MOS substitution

A procedure for obtaining a ternary scale with arbitrary aLbmcs scale signature, intended to take advantage of extra symmetry when a, c or b, c is not a coprime pair and generalizing the congruence substitution procedure of building balanced words to obtain more non-balanced but still more "even" scales.

Take for example d = gcd(a,c), let a' = a/d and c' = c/d. Consider the MOS word (a+c)Xbm, which we call the template MOS. The most even arrangement of a'-many L steps and c'-many s steps is the MOS a'Lc's, so this method prescribes following the latter MOS, called the filling MOS, to fill in the X's. Fixing a choice of which X in (a + c)Xbm you start from, of which there are gcd(a + c, b) choices, you have to choose a mode of a'Lc's, of which there are lcm(a, c) choices. When a' = c' = 1, we obtain a balanced (equivalently MV3) scale; when in addition b is odd, the scale is also SV3 and chiral, and we recover the two chiralities from the two modes of a'Lc's. Of course, one may do this using aL(b + c)X and (b/(b,c))m (c/(b,c))s instead.

For 5L2m4s, we obtain mLsLsLmLsLs, sLsLmLsLsLm, and sLmLsLsLmLs. The first two are a chiral pair that are billiard scales, and the last is achiral, but it is not deletion-MOS. All three scales admit short generator sequences of 2-steps, respectively GS(L+s, L+s, L+m), GS(L+s, L+m, L+s), and GS(L+m, L+s, L+s), notably representing all 3 possible permutations of (L+s, L+m, L+s).

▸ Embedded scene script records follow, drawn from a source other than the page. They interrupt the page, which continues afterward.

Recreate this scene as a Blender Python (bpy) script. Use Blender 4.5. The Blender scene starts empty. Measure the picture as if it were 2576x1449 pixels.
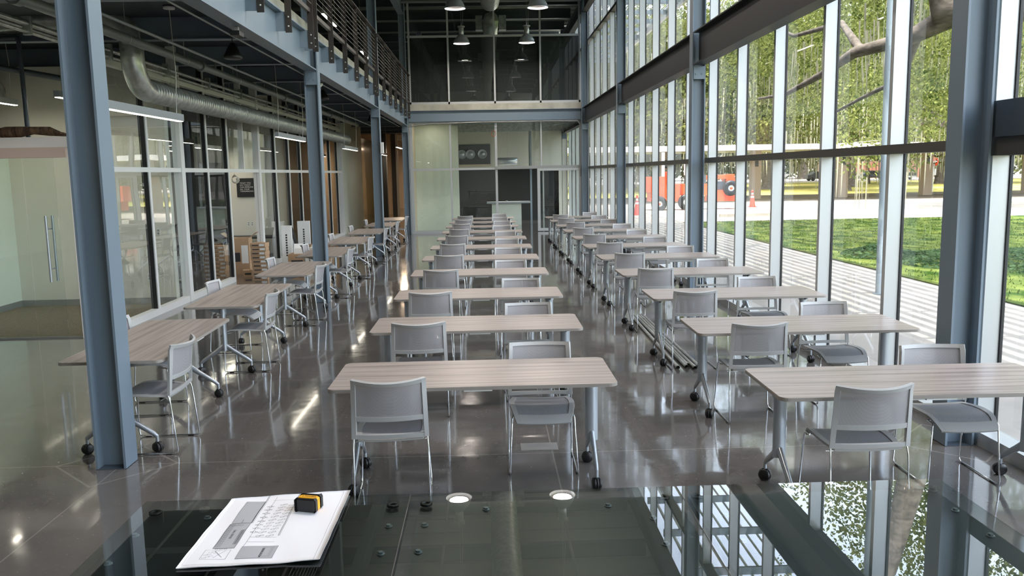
import bpy, math, random
from math import sin, cos, pi, radians as RD
from mathutils import Vector, Matrix
random.seed(7)
sc = bpy.context.scene
col = sc.collection

# ------------------------------------------------------------------ camera, light, exposure
W, H, F = 2576.0, 1449.0, 2106.3
cam_d = bpy.data.cameras.new('camera'); cam = bpy.data.objects.new('camera', cam_d); col.objects.link(cam)
pt, yw, rl = RD(7.8145), RD(1.6415), RD(1.0346)
fw = Vector((sin(yw)*cos(pt), cos(yw)*cos(pt), -sin(pt)))
rt = Vector((cos(yw), -sin(yw), 0)); dn = fw.cross(rt)
r2 = rt*cos(rl)+dn*sin(rl); d2 = -rt*sin(rl)+dn*cos(rl)
cam.matrix_world = Matrix(((r2.x, -d2.x, -fw.x, 0), (r2.y, -d2.y, -fw.y, 0), (r2.z, -d2.z, -fw.z, 2.0581), (0, 0, 0, 1)))
cam_d.sensor_fit = 'HORIZONTAL'; cam_d.sensor_width = 36.0; cam_d.lens = 36.0*F/W
cam_d.clip_start = .05; cam_d.clip_end = 600
sc.camera = cam

world = bpy.data.worlds.new('sky'); sc.world = world; world.use_nodes = True
wn = world.node_tree.nodes; wl = world.node_tree.links
bg = wn['Background']; sky = wn.new('ShaderNodeTexSky'); sky.sky_type = 'NISHITA'; sky.sun_disc = False
sky.sun_elevation = RD(72); sky.sun_rotation = RD(200); sky.air_density = 1.0; sky.dust_density = 2.5; sky.ozone_density = 1.0
hs = wn.new('ShaderNodeHueSaturation'); hs.inputs['Saturation'].default_value = .55; wl.new(sky.outputs[0], hs.inputs['Color']); wl.new(hs.outputs[0], bg.inputs[0]); bg.inputs[1].default_value = .98
sun_d = bpy.data.lights.new('sun', 'SUN'); sun = bpy.data.objects.new('sun', sun_d); col.objects.link(sun)
sun_d.energy = 5.2; sun_d.angle = RD(.35); sun_d.color = (1, .96, .88)
sun.rotation_euler = Vector((.14, .22, -1)).to_track_quat('-Z', 'Y').to_euler()
vs = sc.view_settings; vs.view_transform = 'Standard'; vs.look = 'None'; vs.gamma = 1; vs.exposure = .84; vs.use_curve_mapping = False
cy = sc.cycles
cy.max_bounces = 9; cy.diffuse_bounces = 4; cy.glossy_bounces = 4; cy.transmission_bounces = 4; cy.transparent_max_bounces = 20
cy.caustics_reflective = False; cy.caustics_refractive = False; cy.sample_clamp_indirect = 6.0; cy.sample_clamp_direct = 0
cy.use_denoising = True; cy.use_adaptive_sampling = True; cy.adaptive_threshold = .02
cy.blur_glossy = .5

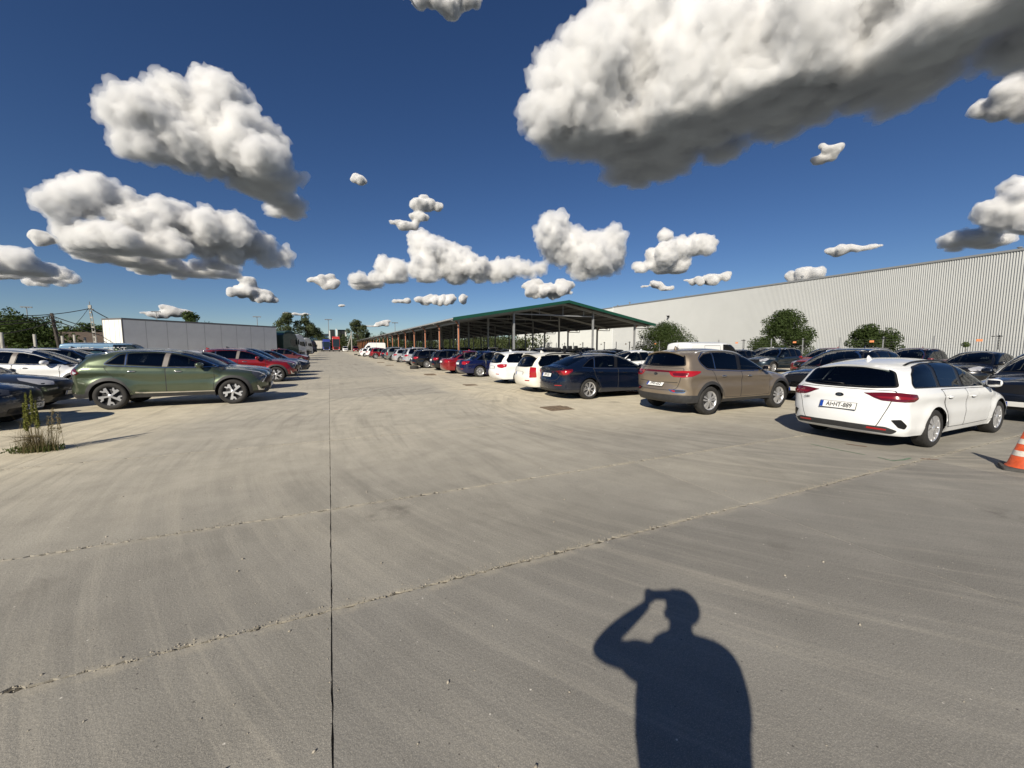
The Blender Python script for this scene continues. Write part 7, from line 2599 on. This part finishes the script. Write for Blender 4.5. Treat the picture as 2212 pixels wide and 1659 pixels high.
# hands: palm and five fingers each, holding the phone by its ends
def hand(H, side):
    ch = []
    f = Vector((math.sin(R_(24.8)), math.cos(R_(24.8)), 0)); r = Vector((f.y, -f.x, 0)) * side   # r points outwards
    w = Vector(H)
    ph = Vector((-DX, -DY, 1.65)) - f * .028 + r * .078            # end of the phone
    palm = w.lerp(ph, .55) + r * .022
    out = []
    pts = [[(*w, .026), (*palm, .030)]]
    for k, (dz, ln) in enumerate(((.030, .95), (.012, 1.0), (-.008, .95), (-.026, .8))):
        a = palm + Vector((0, 0, dz)) + r * .006
        b_ = ph + r * (.018) + Vector((0, 0, dz)) - f * .004
        c = ph - r * .012 * ln + Vector((0, 0, dz)) + f * .002
        out.append(skinned('finger', [[(*a, .0095), (*b_, .0085), (*(b_.lerp(c, .5) - f * .0), .008), (*c, .007)]], SKIN, 1))
    t = [palm - f * .012 - r * .004 + Vector((0, 0, -.03)), palm - f * .03 - r * .03 + Vector((0, 0, -.012)), ph - f * .022 - r * .045 + Vector((0, 0, -.004))]
    out.append(skinned('thumb', [[(*t[0], .011), (*t[1], .010), (*t[2], .008)]], SKIN, 1))
    link('hand', skinned('hand', pts, SKIN), man)
    for m in out:
        link('finger', m, man)
hand(LH, -1)
hand(RH, 1)
ph_ = tag(empty('phone', (0, 0, 0)), 'dark phone held level by the person behind the camera', 'phone')
fv = Vector((math.sin(R_(24.83)), math.cos(R_(24.83)), 0))
bm = bmesh.new(); bm_box(bm, (0, 0, 0), (.150, .008, .072))
bmesh.ops.bevel(bm, geom=bm.edges[:], offset=.003, segments=2, affect='EDGES')
link('phone_body', bm_mesh('phone_body', bm, BLACK), ph_, Vector((0, 0, 1.65)) - fv * .028 + Vector((0, 0, -.01)), (0, 0, R_(-24.83)))
bm = bmesh.new(); bm_lathe(bm, [(.001, .004), (.010, .004), (.010, -.001)], 16)
link('lens', bm_mesh('lens', bm, GLASSK), ph_, Vector((0, 0, 1.65)) - fv * .024, (0, 0, R_(-24.83)))

bpy.data.scenes.remove(TMP_SC)
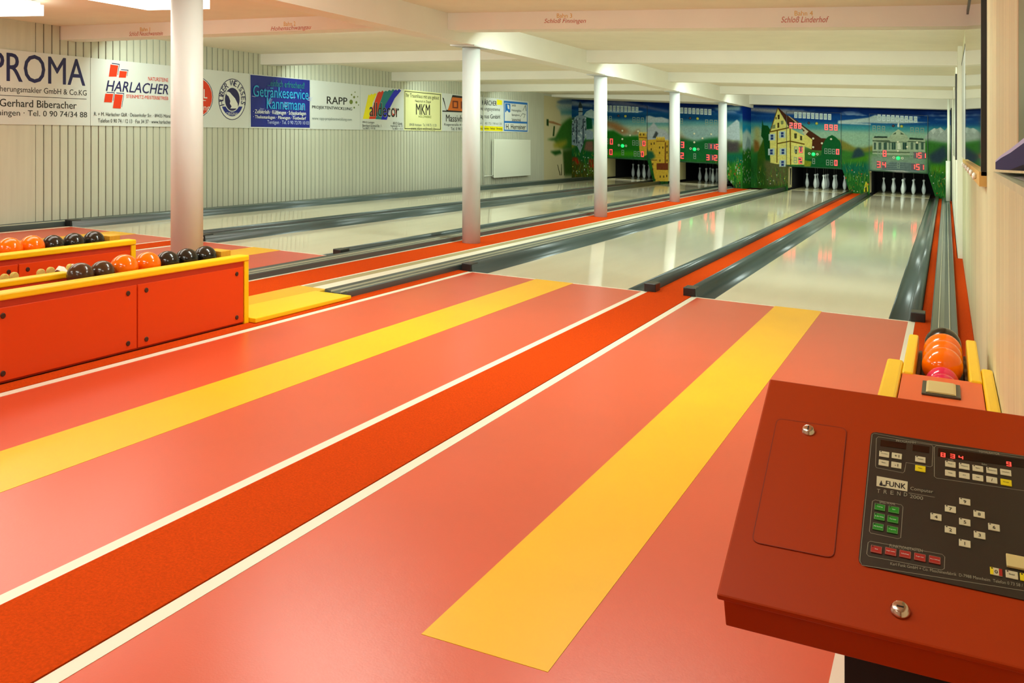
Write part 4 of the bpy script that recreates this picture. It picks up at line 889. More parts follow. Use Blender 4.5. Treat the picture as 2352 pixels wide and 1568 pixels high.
KEYS = [
('key_white',0.2014,0.3341,'Wurf/Spiel','black',1),
('key_white',0.22,0.335,'+1','black',0),
('key_white',0.2017,0.3142,'Bahn','black',0),
('key_white',0.2202,0.3142,'-1','black',0),
('key_white',0.2543,0.3361,'Anzahl','black',1),
('key_yellow',0.2547,0.3157,'Start','black',0),
('key_white',0.2972,0.3367,'Wurf 1','black',1),
('key_white',0.3167,0.3371,'Gesamt','black',1),
('key_white',0.3355,0.3374,'Bahn','black',1),
('key_white',0.3547,0.3378,'Abräumen','black',1),
('key_white',0.3737,0.3391,'Löschen','black',0),
('key_white',0.2971,0.3166,'Holz','black',0),
('key_white',0.3165,0.3171,'grün','black',0),
('key_white',0.335,0.3174,'rot','black',0),
('key_white',0.354,0.3179,'/','black',0),
('key_yellow',0.3732,0.3176,'Druck','black',0),
('key_green',0.2011,0.2187,'Training','white',1),
('key_green',0.2205,0.2188,'Spiel','white',1),
('key_green',0.2016,0.1996,'In die Vollen','white',1),
('key_green',0.2201,0.1996,'Turnier','white',1),
('key_green',0.2009,0.1797,'Abräumen','white',1),
('key_green',0.2204,0.1794,'Programm','white',1),
('key_white',0.3163,0.2623,'9','black',1),
('key_white',0.2969,0.242,'7','black',1),
('key_white',0.3349,0.2423,'8','black',1),
('key_white',0.2777,0.2211,'4','black',1),
('key_white',0.3157,0.2216,'5','black',1),
('key_white',0.3534,0.2223,'6','black',1),
('key_white',0.2968,0.2012,'2','black',1),
('key_white',0.3344,0.2021,'3','black',1),
('key_white',0.3151,0.1812,'1','black',1),
('key_red',0.2009,0.1369,'Stop','white',1),
('key_red',0.2199,0.1384,'Kegel stellen','white',0),
('key_red',0.2387,0.1391,'Löschen','white',0),
('key_red',0.2578,0.1392,'Kugel rück','white',0),
('key_red',0.2768,0.14,'Neue Stellung','white',0),
('key_split',0.353,0.1419,'0','black',1),
('key_white',0.3719,0.1422,'Einzel','black',1),
('key_yellow',0.3891,0.1422,'E','black',1),
]
CONSOLE_FRAMES = [([(0.4128,0.384),(0.2765,0.3761),(0.1837,0.3803),(0.1806,0.3763),(0.1806,0.1111),(0.1839,0.1043),(0.3954,0.1209)],0),([(0.1877,0.3686),(0.1901,0.3734),(0.2701,0.3745),(0.2721,0.3709),(0.2713,0.3269),(0.2688,0.3243),(0.2338,0.3247),(0.2325,0.3049),(0.2302,0.3004),(0.1915,0.3017),(0.19,0.3052)],1),([(0.4124,0.3791),(0.2771,0.3753),(0.274,0.3704),(0.2746,0.3048),(0.2777,0.3019),(0.4077,0.308)],0),([(0.1901,0.229),(0.1936,0.2327),(0.2301,0.233),(0.2327,0.2293),(0.2319,0.1686),(0.228,0.1658),(0.1916,0.1661),(0.1896,0.1689)],1),([(0.1892,0.1473),(0.1919,0.1505),(0.2861,0.1537),(0.2894,0.15),(0.2889,0.129),(0.2856,0.1257),(0.1914,0.1229),(0.1888,0.1262)],1),([(0.2395,0.2599),(0.2756,0.2608)],0)]
CONSOLE_DISPLAYS = [[(0.1944,0.3672),(0.233,0.3689),(0.2328,0.3545),(0.1945,0.3527)],[(0.2427,0.3683),(0.267,0.3696),(0.2666,0.3543),(0.2424,0.354)],[(0.2797,0.3698),(0.4122,0.3761),(0.411,0.3576),(0.2792,0.3506)]]
CONSOLE_DIGITS = [('8',0.2867,0.3556),('3',0.3004,0.3562),('4',0.3121,0.3564),('9',0.3788,0.3595),('1',0.3983,0.3599)]
CONSOLE_PLATE = [(0.1787,0.3844),(0.1793,0.1052)]
CONSOLE_DOOR = [(0.0282,0.3792),(0.1408,0.3822),(0.1459,0.1065),(0.0316,0.1043)]
CONSOLE_LOGO = [(0.1932,0.2837),(0.2376,0.2834),(0.2376,0.2621),(0.1938,0.2621)]
CONSOLE_BUTTON = [(0.3651,0.1759),(0.3989,0.175),(0.3974,0.152),(0.3662,0.154)]
CONSOLE_LOCKS = [(0.0821,0.3596),(0.236,0.0438)]

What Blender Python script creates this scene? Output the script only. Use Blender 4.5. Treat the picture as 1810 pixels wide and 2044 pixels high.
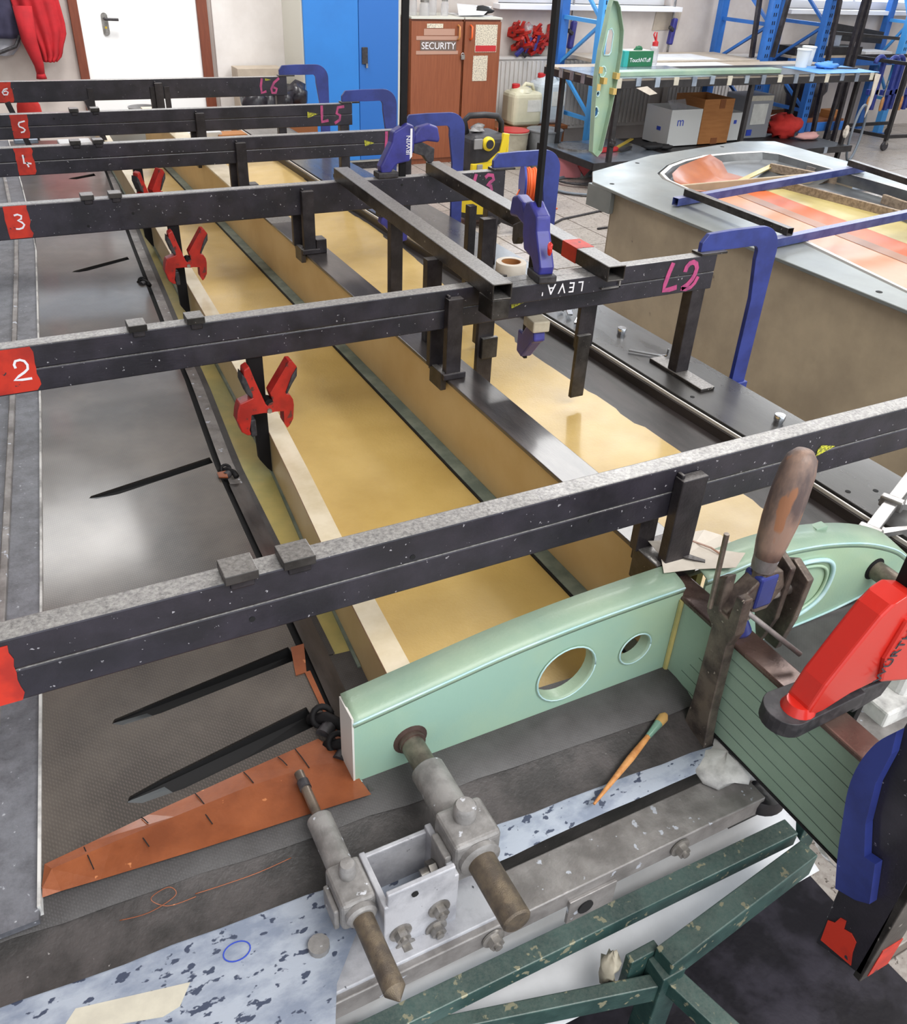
import bpy, bmesh, math, random
from mathutils import Vector, Matrix, Quaternion
from mathutils.geometry import tessellate_polygon
random.seed(7)
S = bpy.context.scene
for o in list(bpy.data.objects): bpy.data.objects.remove(o)
COL = S.collection
R = math.radians

# ------------------------------------------------------------------ camera
cd = bpy.data.cameras.new('camera'); cam = bpy.data.objects.new('camera', cd); COL.objects.link(cam)
cd.sensor_fit = 'VERTICAL'; cd.sensor_height = 24.0; cd.lens = 24.0 * 1700 / 2044; cd.clip_start = .02; cd.clip_end = 100
def cam_axes(pitch, roll, yaw):
    p, r, y = R(pitch), R(roll), R(yaw)
    fwd = Vector((0, math.cos(p), -math.sin(p))); right = Vector((1, 0, 0)); up = right.cross(fwd)
    rr = right * math.cos(r) + up * math.sin(r); uu = up * math.cos(r) - right * math.sin(r)
    Z = Matrix.Rotation(y, 3, 'Z')
    return Z @ rr, Z @ uu, Z @ fwd
rr, uu, ff = cam_axes(33.95, 3.06, -28.9)
m = Matrix((rr, uu, -ff)).transposed().to_4x4(); m.translation = Vector((0, 0, 1.6)); cam.matrix_world = m
S.camera = cam
# ------------------------------------------------------------------ world, lights, exposure
S.view_settings.view_transform = 'Standard'; S.view_settings.look = 'None'; S.view_settings.gamma = 1
S.view_settings.use_curve_mapping = False; S.view_settings.exposure = 0.0
w = bpy.data.worlds.new('sky'); S.world = w; w.use_nodes = True
bg = w.node_tree.nodes['Background']; bg.inputs[0].default_value = (.86, .93, 1, 1); bg.inputs[1].default_value = 1.9
def area(name, loc, aim, sx, sy, power, col=(1, 1, 1)):
    l = bpy.data.lights.new(name, 'AREA'); l.shape = 'RECTANGLE'; l.size = sx; l.size_y = sy; l.energy = power; l.color = col
    o = bpy.data.objects.new(name, l); COL.objects.link(o); o.location = loc
    o.rotation_euler = (Vector(aim) - Vector(loc)).to_track_quat('-Z', 'Y').to_euler(); return o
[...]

Open question: Is the length of the shortest guided generator sequence related to the length of the filler MOS? That wouldn't be true for 5L2m3s whose filler MOS is 2m3s and whose shortest generator sequence is GS(s, L, s, m). It could hold when the scale pattern has the divisibilities that this procedure is intended to take advantage of.